─── Data for the task

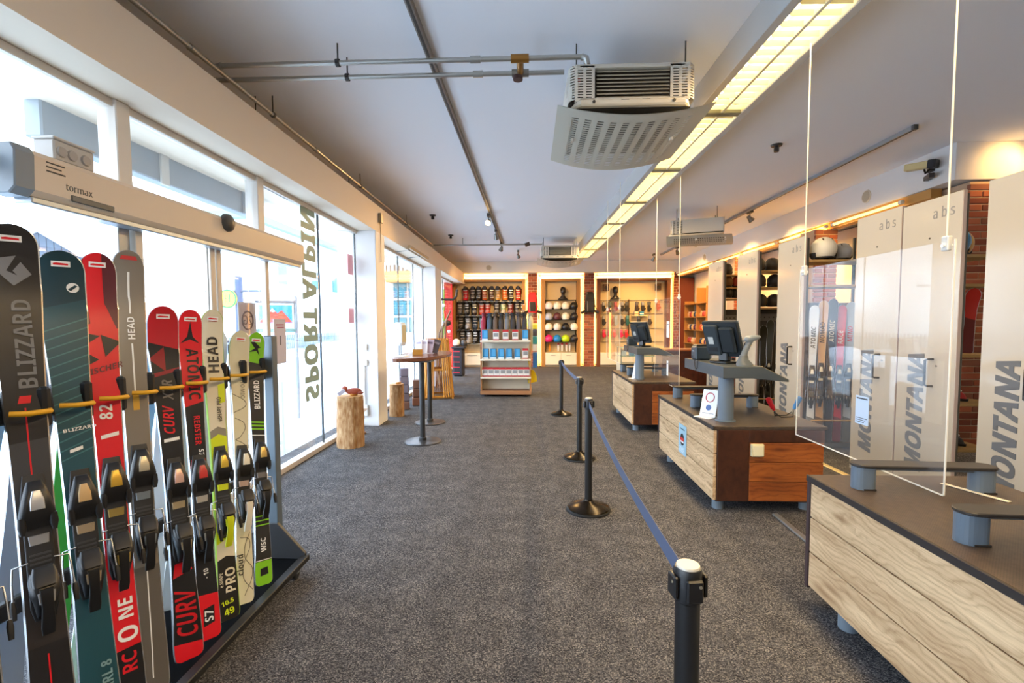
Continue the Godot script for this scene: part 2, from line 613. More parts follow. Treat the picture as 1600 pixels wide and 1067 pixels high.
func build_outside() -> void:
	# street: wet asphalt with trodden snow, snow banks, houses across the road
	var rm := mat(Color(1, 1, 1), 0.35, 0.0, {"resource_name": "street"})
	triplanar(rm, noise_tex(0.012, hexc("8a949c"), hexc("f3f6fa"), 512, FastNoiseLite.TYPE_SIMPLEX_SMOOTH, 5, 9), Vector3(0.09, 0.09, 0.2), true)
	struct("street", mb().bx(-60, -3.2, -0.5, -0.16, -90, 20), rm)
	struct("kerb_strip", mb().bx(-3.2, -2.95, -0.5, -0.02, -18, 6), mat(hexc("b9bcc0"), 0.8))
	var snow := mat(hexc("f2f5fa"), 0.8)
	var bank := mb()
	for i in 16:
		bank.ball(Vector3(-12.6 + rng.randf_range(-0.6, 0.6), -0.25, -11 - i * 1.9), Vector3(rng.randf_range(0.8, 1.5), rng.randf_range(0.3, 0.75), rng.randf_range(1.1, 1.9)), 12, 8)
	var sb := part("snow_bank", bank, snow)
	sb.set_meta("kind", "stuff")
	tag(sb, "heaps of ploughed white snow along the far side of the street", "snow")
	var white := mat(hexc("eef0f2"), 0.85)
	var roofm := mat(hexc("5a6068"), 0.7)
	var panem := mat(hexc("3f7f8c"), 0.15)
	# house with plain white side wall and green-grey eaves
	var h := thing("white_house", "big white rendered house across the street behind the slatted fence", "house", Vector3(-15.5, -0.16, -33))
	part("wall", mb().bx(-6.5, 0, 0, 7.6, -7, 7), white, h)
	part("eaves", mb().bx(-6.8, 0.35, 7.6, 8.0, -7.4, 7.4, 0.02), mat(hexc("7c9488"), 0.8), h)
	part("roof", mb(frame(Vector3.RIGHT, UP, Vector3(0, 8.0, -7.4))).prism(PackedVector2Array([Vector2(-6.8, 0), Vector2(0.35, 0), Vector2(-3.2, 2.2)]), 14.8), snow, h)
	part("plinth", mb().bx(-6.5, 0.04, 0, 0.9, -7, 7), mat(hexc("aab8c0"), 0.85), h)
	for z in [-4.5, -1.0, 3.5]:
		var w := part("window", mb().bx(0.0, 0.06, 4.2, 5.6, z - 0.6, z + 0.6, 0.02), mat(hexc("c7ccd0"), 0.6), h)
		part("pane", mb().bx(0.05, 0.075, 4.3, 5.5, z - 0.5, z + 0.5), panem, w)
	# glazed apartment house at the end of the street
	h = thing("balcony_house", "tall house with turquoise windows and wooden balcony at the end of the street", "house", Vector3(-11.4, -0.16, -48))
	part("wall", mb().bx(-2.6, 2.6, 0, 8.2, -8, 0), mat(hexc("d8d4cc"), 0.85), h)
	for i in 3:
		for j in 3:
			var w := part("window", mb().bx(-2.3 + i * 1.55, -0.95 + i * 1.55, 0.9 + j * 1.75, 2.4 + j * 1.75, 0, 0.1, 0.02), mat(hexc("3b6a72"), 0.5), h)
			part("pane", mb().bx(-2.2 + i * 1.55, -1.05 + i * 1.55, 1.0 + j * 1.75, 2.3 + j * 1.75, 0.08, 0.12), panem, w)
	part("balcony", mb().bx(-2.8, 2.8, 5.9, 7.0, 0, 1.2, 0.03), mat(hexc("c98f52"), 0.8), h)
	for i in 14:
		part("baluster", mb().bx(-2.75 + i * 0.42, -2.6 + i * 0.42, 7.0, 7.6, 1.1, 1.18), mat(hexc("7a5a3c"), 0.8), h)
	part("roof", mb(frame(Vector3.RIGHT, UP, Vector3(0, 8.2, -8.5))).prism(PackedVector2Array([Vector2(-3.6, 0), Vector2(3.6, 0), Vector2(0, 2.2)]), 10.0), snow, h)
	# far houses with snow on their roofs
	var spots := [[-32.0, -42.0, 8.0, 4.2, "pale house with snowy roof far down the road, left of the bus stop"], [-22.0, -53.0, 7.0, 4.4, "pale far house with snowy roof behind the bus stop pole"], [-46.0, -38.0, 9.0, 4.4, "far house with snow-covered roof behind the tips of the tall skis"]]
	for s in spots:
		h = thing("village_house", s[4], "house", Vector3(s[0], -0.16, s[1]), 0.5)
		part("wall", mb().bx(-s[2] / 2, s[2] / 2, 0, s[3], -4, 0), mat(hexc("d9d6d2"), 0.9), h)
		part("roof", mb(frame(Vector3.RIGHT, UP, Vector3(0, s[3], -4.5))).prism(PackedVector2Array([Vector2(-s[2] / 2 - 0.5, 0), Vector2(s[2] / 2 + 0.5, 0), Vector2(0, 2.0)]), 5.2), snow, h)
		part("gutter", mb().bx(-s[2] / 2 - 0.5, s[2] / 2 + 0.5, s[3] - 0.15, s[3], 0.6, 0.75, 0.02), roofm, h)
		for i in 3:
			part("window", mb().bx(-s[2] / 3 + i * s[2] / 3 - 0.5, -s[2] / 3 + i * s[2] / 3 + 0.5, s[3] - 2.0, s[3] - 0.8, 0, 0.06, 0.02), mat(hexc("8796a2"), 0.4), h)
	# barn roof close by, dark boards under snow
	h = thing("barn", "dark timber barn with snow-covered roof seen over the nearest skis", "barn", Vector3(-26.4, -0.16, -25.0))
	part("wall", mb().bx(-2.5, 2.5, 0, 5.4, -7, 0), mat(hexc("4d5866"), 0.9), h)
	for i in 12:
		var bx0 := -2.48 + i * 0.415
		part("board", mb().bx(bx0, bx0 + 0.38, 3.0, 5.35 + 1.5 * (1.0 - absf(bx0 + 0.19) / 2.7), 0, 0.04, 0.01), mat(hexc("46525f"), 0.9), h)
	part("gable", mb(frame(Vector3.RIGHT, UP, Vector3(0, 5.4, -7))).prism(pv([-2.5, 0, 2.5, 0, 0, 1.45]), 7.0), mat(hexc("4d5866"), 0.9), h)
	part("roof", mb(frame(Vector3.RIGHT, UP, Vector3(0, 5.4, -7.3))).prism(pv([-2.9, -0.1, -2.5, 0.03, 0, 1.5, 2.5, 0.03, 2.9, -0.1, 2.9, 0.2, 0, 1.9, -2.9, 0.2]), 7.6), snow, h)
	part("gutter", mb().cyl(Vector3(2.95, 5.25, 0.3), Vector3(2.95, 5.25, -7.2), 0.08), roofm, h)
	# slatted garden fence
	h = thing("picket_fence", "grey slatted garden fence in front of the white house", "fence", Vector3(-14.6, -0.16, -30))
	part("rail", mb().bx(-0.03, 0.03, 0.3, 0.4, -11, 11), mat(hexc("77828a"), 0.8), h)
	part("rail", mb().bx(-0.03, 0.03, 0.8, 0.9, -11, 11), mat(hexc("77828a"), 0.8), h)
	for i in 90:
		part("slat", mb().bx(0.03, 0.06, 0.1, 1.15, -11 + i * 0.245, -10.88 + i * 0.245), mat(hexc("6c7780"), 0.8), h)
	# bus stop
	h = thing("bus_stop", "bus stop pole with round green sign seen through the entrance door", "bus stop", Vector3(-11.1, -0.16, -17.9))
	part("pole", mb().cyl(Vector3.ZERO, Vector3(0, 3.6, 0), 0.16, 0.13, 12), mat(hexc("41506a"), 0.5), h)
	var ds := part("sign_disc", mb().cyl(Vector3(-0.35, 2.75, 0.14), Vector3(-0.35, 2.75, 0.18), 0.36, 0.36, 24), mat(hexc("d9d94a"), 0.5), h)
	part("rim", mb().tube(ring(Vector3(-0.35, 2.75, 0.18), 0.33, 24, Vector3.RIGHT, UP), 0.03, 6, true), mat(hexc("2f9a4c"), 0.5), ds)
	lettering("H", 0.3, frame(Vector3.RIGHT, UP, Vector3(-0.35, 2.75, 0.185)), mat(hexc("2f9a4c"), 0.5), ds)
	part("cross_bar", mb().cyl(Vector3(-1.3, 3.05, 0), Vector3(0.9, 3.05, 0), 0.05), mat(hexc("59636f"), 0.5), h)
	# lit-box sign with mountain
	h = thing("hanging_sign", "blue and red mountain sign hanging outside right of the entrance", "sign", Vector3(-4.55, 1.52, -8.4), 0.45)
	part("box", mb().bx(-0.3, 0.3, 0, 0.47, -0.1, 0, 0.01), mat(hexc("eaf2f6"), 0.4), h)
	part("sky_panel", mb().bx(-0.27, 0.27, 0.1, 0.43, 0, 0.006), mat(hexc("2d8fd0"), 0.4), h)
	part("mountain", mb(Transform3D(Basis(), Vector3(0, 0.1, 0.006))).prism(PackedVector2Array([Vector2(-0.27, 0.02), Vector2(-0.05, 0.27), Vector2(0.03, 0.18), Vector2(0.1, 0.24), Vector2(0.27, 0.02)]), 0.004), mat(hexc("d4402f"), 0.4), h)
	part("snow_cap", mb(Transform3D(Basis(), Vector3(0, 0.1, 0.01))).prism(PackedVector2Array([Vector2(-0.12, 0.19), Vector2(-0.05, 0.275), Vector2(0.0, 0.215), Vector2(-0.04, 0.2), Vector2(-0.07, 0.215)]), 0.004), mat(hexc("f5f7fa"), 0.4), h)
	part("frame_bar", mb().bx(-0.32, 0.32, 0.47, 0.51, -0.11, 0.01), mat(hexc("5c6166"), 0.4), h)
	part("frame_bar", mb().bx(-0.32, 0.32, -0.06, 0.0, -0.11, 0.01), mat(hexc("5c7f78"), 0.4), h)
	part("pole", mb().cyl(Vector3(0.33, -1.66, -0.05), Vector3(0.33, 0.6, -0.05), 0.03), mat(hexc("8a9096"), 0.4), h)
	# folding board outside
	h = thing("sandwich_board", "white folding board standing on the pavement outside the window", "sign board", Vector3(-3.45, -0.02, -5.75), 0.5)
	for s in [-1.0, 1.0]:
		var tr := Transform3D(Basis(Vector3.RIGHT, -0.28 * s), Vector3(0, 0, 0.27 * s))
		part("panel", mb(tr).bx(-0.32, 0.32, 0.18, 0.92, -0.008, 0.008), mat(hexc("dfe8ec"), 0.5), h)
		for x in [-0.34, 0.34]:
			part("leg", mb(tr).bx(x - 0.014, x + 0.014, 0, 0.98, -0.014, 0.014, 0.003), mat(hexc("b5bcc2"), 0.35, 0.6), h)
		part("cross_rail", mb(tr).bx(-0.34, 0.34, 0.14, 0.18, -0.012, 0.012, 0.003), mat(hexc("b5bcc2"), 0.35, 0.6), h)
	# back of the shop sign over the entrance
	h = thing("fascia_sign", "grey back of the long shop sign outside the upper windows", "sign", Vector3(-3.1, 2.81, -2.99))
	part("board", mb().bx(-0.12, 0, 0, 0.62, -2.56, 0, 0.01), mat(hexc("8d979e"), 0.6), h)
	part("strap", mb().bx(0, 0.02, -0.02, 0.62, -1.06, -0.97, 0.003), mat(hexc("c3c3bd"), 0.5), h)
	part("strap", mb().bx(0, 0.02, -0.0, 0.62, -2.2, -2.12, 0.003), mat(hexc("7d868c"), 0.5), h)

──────
─── Data for the task

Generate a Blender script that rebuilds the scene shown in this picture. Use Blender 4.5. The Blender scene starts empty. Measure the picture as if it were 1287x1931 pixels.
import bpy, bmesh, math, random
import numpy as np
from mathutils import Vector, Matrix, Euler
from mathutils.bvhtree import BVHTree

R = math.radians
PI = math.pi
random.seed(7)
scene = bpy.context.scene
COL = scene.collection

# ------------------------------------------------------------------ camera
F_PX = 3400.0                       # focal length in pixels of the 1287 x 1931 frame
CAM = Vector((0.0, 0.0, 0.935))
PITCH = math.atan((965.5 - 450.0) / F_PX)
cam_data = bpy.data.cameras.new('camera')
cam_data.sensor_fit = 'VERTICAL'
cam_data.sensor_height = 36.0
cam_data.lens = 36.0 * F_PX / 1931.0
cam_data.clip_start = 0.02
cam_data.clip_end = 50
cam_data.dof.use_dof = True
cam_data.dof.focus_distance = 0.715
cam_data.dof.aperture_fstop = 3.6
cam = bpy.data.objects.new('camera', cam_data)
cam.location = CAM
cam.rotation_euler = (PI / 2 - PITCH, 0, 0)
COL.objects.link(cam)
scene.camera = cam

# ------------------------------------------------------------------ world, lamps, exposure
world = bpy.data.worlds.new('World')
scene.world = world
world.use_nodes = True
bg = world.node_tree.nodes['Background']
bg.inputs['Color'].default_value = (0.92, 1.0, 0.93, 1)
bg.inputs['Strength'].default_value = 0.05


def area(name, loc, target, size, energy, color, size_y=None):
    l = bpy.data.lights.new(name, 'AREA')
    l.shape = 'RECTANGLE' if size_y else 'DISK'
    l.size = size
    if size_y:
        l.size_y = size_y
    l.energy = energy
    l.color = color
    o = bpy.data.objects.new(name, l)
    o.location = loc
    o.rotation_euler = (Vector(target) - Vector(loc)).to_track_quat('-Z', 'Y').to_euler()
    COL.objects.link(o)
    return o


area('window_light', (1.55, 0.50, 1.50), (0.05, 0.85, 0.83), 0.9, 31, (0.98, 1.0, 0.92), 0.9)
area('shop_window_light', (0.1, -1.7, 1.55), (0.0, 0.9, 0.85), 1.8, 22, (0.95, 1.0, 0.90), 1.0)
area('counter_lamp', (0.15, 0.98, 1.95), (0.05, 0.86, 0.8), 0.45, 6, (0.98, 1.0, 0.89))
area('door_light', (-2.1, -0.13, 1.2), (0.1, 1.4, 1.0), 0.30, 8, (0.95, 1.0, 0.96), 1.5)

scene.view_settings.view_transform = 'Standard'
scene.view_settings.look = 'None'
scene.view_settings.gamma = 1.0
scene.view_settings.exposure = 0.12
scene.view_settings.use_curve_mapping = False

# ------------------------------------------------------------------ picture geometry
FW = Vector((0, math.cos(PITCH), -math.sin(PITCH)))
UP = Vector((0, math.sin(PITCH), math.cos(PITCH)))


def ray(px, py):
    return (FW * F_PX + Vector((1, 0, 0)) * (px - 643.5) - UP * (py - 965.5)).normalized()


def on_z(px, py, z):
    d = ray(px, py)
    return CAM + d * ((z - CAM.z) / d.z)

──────
─── Data for the task

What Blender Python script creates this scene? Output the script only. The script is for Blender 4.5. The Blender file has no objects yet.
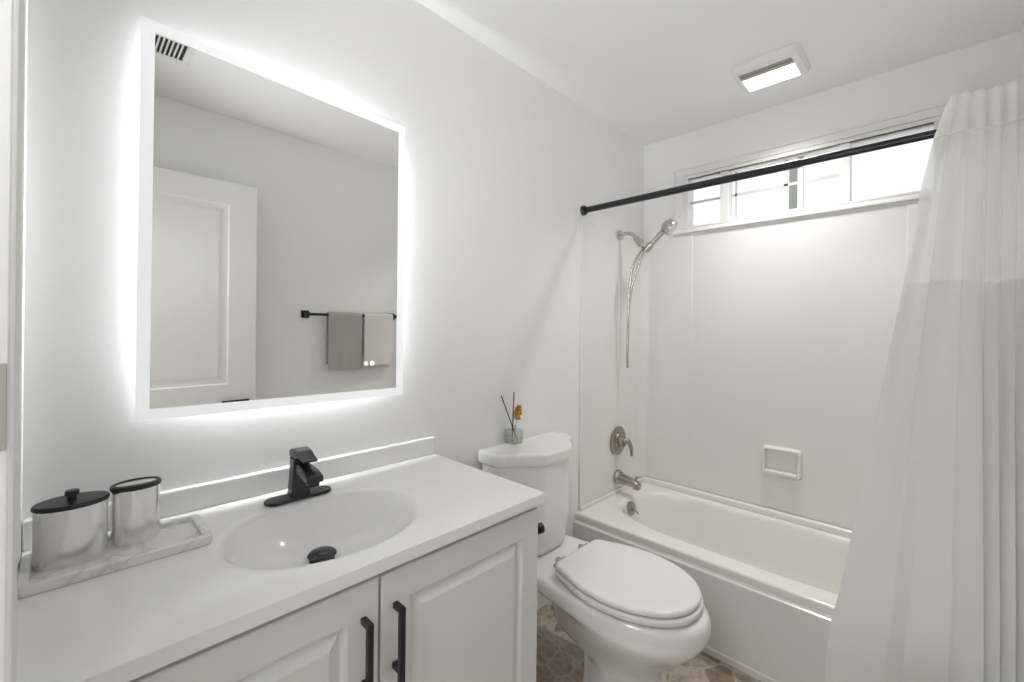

──────

_Task directions_
From the records above, print exactly the lines that run from the line with "Generate a Blender" to the line with "scene.camera = cam", inclusive.

_Finished answer_
Generate a Blender script that rebuilds the scene shown in this picture. Use Blender 4.5. The Blender scene starts empty. Measure the picture as if it were 1287x1931 pixels.
import bpy, bmesh, math, random
import numpy as np
from mathutils import Vector, Matrix, Euler
from mathutils.bvhtree import BVHTree

R = math.radians
PI = math.pi
random.seed(7)
scene = bpy.context.scene
COL = scene.collection

# ------------------------------------------------------------------ camera
F_PX = 3400.0                       # focal length in pixels of the 1287 x 1931 frame
CAM = Vector((0.0, 0.0, 0.935))
PITCH = math.atan((965.5 - 450.0) / F_PX)
cam_data = bpy.data.cameras.new('camera')
cam_data.sensor_fit = 'VERTICAL'
cam_data.sensor_height = 36.0
cam_data.lens = 36.0 * F_PX / 1931.0
cam_data.clip_start = 0.02
cam_data.clip_end = 50
cam_data.dof.use_dof = True
cam_data.dof.focus_distance = 0.715
cam_data.dof.aperture_fstop = 3.6
cam = bpy.data.objects.new('camera', cam_data)
cam.location = CAM
cam.rotation_euler = (PI / 2 - PITCH, 0, 0)
COL.objects.link(cam)
scene.camera = cam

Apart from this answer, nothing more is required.